TASK OBJECTIVE.
Copy exactly the lines from the beginning of the data down to and including the line holding "VALANCE_POWER = 1.35", without any pictures.

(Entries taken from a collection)
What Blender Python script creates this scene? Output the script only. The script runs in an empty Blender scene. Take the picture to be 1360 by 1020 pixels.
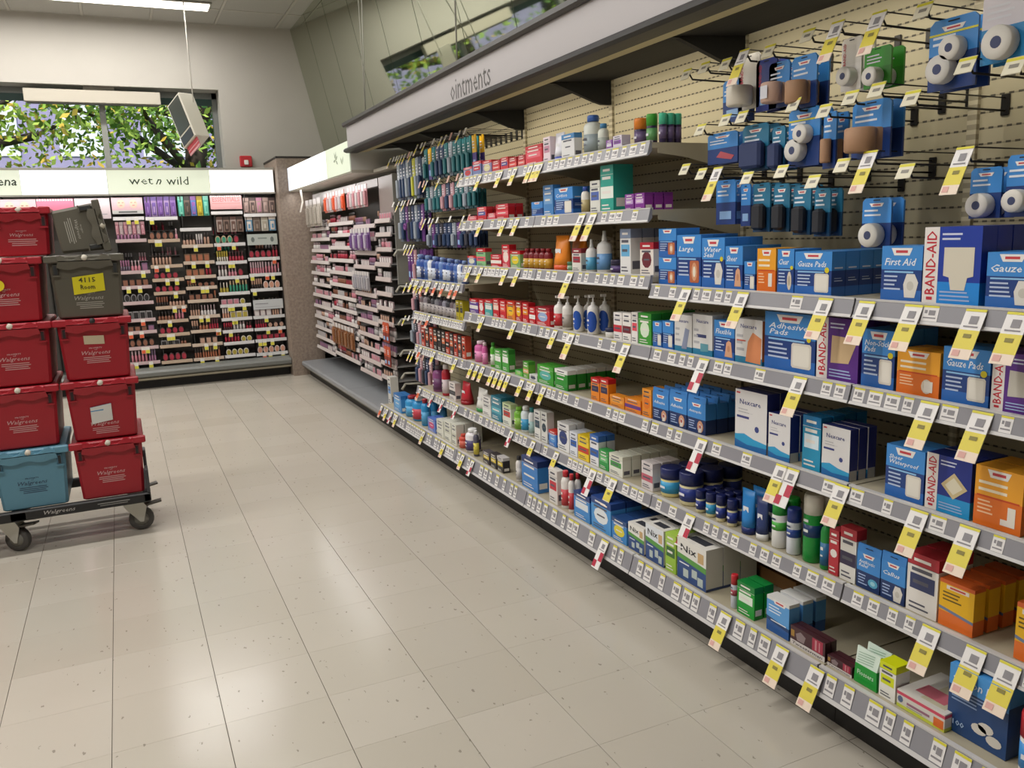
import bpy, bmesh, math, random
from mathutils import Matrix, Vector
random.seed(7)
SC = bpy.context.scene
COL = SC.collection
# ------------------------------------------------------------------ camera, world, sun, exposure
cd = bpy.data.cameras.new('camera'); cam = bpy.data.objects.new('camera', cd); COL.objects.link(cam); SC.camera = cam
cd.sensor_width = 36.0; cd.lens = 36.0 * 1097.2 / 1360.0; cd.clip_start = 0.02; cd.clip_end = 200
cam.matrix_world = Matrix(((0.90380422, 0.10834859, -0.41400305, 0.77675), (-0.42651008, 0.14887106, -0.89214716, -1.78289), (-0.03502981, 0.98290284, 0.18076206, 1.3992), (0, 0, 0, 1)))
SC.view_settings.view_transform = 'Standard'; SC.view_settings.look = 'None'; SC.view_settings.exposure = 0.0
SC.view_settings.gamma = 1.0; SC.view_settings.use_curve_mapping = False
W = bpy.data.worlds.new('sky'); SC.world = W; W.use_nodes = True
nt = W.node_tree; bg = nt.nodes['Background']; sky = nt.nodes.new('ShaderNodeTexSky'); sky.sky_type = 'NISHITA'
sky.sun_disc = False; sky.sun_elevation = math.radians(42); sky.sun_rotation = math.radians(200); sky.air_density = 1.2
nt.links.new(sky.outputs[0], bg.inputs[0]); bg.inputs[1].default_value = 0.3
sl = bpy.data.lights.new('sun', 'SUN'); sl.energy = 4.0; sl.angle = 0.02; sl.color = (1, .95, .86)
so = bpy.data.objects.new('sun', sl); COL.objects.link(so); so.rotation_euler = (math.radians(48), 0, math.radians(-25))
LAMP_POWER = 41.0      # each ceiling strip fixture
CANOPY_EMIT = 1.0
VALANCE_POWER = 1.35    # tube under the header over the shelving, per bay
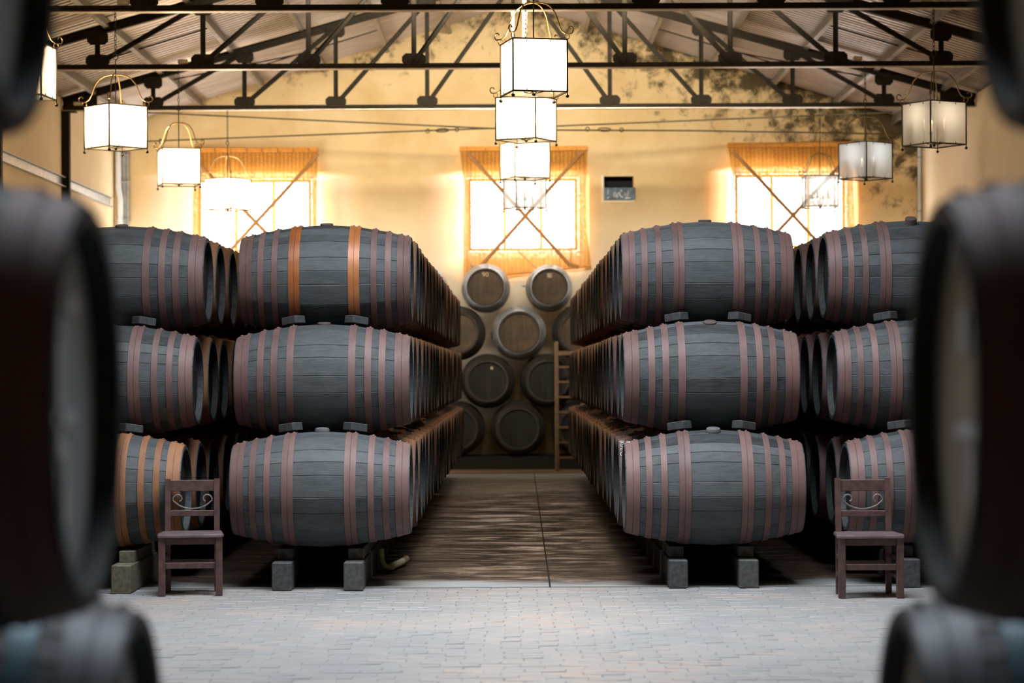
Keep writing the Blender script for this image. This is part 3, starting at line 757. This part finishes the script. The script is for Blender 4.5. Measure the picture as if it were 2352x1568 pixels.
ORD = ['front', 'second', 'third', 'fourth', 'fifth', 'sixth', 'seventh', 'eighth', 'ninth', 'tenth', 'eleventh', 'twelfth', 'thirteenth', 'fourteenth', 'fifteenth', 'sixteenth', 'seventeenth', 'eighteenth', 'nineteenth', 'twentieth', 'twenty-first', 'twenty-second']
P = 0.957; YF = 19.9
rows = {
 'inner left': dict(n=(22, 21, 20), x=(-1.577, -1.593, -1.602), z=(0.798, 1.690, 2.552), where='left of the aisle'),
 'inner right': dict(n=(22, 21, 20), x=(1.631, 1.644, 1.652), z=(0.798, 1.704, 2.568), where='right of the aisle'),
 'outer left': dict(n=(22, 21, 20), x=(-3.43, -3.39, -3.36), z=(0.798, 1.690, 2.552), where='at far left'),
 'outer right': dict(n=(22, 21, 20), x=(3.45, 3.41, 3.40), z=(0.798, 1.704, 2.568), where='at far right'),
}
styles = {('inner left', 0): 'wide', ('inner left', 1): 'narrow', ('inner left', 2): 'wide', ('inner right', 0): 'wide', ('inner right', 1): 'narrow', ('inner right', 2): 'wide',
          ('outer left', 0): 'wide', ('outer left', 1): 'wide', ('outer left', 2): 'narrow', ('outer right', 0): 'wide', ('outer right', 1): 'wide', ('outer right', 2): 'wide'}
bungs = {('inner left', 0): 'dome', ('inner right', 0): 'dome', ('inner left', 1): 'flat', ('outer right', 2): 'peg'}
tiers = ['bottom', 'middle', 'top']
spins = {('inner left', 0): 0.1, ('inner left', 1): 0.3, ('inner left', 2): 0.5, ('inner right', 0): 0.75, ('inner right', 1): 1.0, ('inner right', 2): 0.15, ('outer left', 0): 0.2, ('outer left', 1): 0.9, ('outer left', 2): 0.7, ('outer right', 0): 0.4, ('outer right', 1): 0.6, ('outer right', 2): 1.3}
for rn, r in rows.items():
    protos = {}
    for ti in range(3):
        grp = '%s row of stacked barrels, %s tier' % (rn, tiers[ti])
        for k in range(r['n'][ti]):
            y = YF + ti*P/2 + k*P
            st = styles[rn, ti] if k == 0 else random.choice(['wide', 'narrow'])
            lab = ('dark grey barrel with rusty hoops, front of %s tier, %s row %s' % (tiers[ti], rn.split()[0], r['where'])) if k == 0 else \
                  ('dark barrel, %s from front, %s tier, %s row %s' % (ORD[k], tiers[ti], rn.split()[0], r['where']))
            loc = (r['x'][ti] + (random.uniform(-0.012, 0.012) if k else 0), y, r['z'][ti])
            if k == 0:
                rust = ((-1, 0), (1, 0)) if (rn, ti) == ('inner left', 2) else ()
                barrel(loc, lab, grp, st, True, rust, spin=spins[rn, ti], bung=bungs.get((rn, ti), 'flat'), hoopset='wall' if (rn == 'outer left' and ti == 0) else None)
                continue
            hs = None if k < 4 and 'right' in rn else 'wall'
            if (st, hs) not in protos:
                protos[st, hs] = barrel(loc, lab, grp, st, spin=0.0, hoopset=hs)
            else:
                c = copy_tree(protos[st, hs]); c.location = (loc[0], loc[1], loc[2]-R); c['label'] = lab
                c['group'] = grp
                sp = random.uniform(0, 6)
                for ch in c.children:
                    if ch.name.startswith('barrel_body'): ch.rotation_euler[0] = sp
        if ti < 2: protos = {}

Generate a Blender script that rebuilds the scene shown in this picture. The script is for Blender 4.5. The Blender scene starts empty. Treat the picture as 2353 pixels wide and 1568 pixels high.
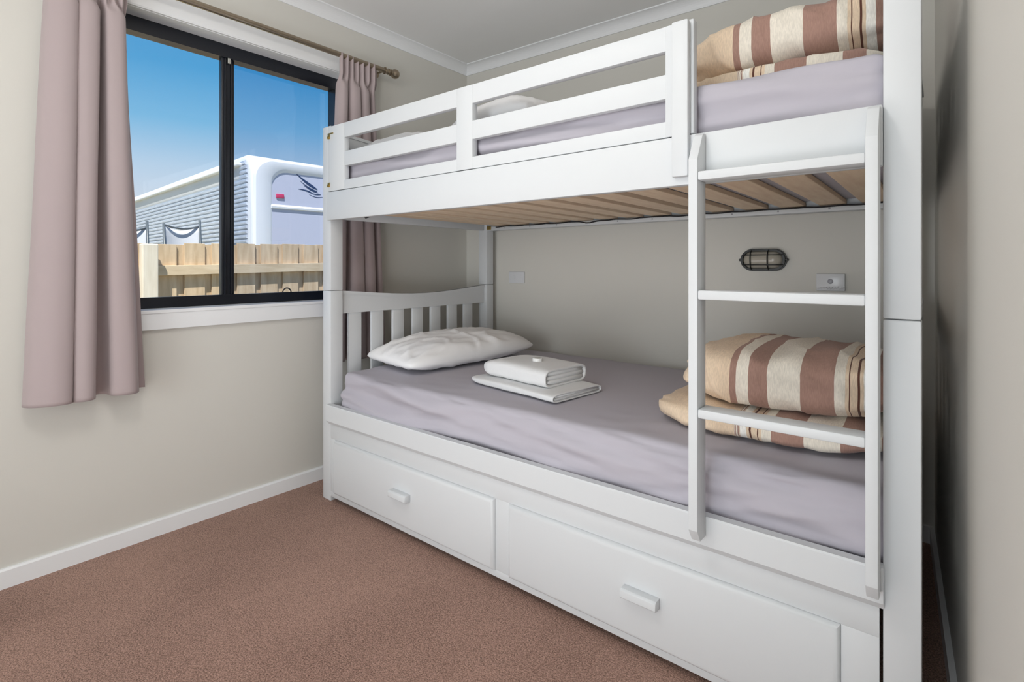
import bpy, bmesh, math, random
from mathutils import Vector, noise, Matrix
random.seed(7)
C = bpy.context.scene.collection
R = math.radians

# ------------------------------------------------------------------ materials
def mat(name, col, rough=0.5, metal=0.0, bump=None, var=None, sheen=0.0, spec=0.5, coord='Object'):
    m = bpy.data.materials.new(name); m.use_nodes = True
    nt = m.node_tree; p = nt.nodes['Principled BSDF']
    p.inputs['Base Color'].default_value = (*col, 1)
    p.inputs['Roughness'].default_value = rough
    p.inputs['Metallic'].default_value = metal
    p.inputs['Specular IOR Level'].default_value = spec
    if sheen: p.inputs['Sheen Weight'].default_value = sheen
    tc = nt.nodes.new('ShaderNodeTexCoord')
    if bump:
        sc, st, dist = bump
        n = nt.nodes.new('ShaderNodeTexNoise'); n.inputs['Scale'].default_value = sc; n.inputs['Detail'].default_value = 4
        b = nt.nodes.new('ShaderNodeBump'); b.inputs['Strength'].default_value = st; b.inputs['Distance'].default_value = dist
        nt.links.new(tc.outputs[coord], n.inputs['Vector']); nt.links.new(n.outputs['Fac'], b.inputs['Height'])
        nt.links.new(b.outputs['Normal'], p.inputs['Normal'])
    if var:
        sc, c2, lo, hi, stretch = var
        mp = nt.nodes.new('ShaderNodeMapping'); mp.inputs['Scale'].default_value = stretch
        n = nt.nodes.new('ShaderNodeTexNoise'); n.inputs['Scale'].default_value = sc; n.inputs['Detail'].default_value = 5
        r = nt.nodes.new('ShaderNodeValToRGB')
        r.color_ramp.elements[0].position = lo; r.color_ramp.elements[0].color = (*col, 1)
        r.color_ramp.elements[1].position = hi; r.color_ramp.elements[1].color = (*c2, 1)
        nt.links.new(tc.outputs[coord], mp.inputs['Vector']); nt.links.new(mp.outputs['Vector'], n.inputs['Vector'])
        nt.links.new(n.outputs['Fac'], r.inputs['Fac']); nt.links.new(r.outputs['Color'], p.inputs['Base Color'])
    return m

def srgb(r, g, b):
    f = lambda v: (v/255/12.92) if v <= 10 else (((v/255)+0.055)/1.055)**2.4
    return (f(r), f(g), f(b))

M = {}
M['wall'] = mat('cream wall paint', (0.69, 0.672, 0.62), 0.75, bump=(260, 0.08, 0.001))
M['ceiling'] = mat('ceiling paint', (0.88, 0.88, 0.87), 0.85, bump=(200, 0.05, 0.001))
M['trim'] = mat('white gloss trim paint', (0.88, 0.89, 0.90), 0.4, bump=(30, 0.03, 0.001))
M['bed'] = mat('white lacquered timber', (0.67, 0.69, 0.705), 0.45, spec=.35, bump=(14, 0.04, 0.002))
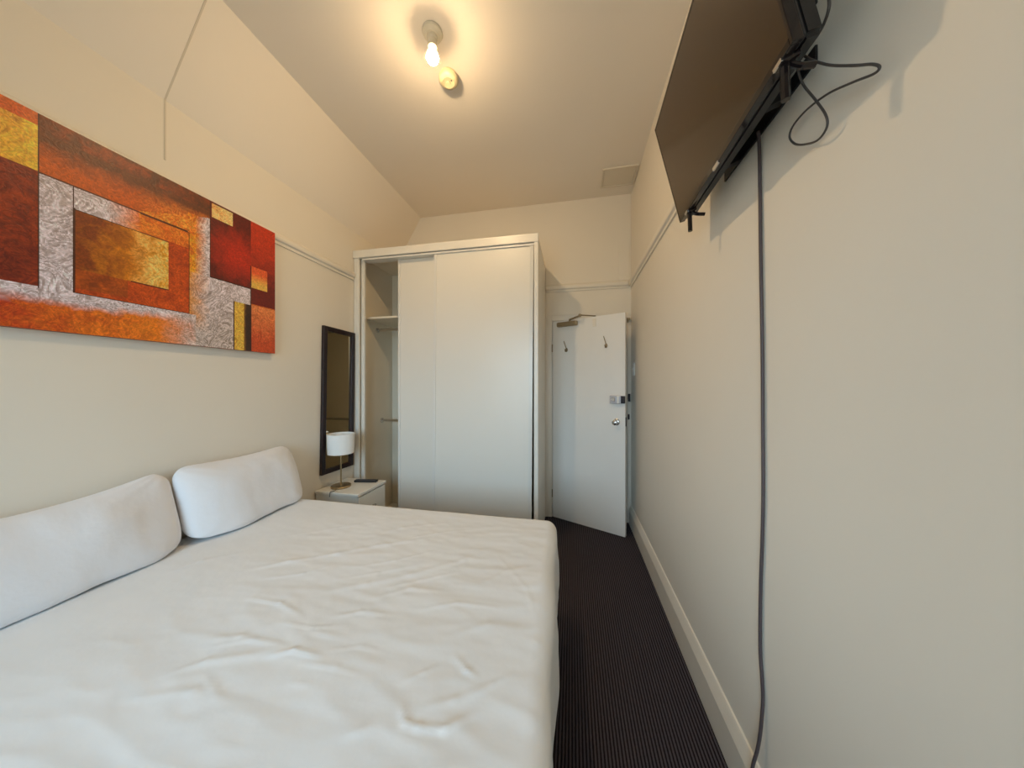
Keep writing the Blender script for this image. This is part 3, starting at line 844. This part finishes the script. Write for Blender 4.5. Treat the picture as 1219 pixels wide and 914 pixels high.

ANSWER TO THE EXERCISE.
What Blender Python script creates this scene? Output the script only. The script runs in an empty Blender scene. Take the picture to be 1360 by 1020 pixels.
import bpy, bmesh, math, random
from mathutils import Matrix, Vector
random.seed(7)
SC = bpy.context.scene
COL = SC.collection
# ------------------------------------------------------------------ camera, world, sun, exposure
cd = bpy.data.cameras.new('camera'); cam = bpy.data.objects.new('camera', cd); COL.objects.link(cam); SC.camera = cam
cd.sensor_width = 36.0; cd.lens = 36.0 * 1097.2 / 1360.0; cd.clip_start = 0.02; cd.clip_end = 200
cam.matrix_world = Matrix(((0.90380422, 0.10834859, -0.41400305, 0.77675), (-0.42651008, 0.14887106, -0.89214716, -1.78289), (-0.03502981, 0.98290284, 0.18076206, 1.3992), (0, 0, 0, 1)))
SC.view_settings.view_transform = 'Standard'; SC.view_settings.look = 'None'; SC.view_settings.exposure = 0.0
SC.view_settings.gamma = 1.0; SC.view_settings.use_curve_mapping = False
W = bpy.data.worlds.new('sky'); SC.world = W; W.use_nodes = True
nt = W.node_tree; bg = nt.nodes['Background']; sky = nt.nodes.new('ShaderNodeTexSky'); sky.sky_type = 'NISHITA'
sky.sun_disc = False; sky.sun_elevation = math.radians(42); sky.sun_rotation = math.radians(200); sky.air_density = 1.2
nt.links.new(sky.outputs[0], bg.inputs[0]); bg.inputs[1].default_value = 0.3
sl = bpy.data.lights.new('sun', 'SUN'); sl.energy = 4.0; sl.angle = 0.02; sl.color = (1, .95, .86)
so = bpy.data.objects.new('sun', sl); COL.objects.link(so); so.rotation_euler = (math.radians(48), 0, math.radians(-25))
LAMP_POWER = 41.0      # each ceiling strip fixture
CANOPY_EMIT = 1.0
VALANCE_POWER = 1.35    # tube under the header over the shelving, per bay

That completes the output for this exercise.